A história orbita na personagem de Evita, que é mulher de um alferes. A história dicotomiza fortemente a visão do homem militar que sonha com heroísmos medalháveis em cenário e tempos de guerra; e o lado das esposas destes, enquanto figuras reprimidas e remetidas ao papel machista de mães, esposas, donas de casa ociosas, com um querer próprio e liberdade tíbios, e onde o único horizonte existencial é sonhar com o fim da guerra e/ou, pecaminosamente, com o fim dos companheiros a quem não mais reconhecem chama amorosa e empatia. Relações interpessoais desfiguradas, valores pessoais amolgados e relativizados.

A ação decorre em Cabo Delgado, Moçambique, e a beleza natural que é amplamente narrada revela-se um bâlsamo insuficiente para subverter a escuridão da revolta interior de se estar contrariado num território e numa guerra que não se deseja; de se defender e comportar sob entendimentos supremacistas impeditivos da paz e da concórdia; e do desvirtuamento dos valores e da identidade em militares engolidos pela experiência de guerra.

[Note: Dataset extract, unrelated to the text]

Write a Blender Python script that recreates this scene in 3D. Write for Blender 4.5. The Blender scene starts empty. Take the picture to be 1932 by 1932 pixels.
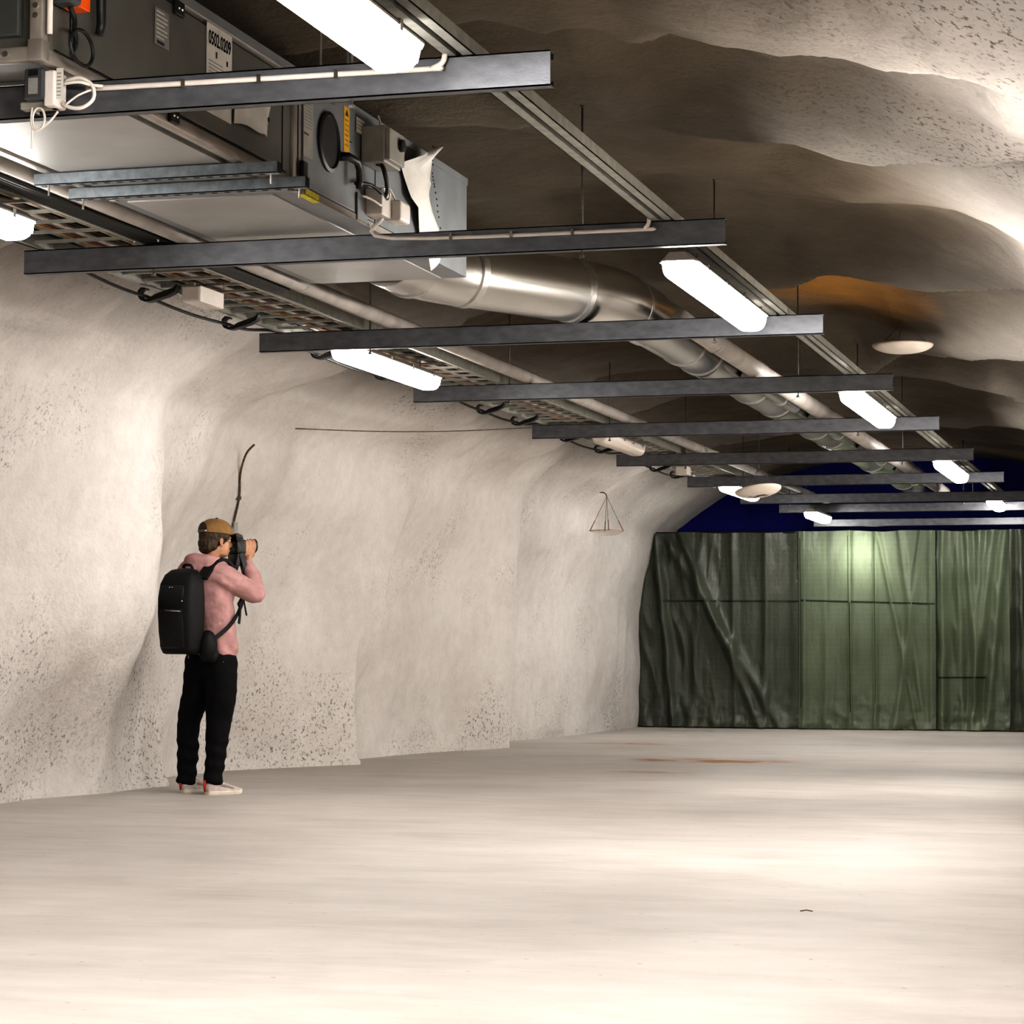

Lídia Jorge é sublime no mostrar que mais do que uma vitória ou derrota territorial, a Guerra Colonial fez perder vidas, e fez danificar vidas aos seus sobreviventes. Esse impacto indelével condicionou a felicidade e o destino de muitos militares e de muitas famílias de militares portugueses. O livro não explora a contrapartida do lado africano, mas adivinha-se, em espelho e por empatia humanista, idênticos dramas e prejuízos nos combatentes contrários.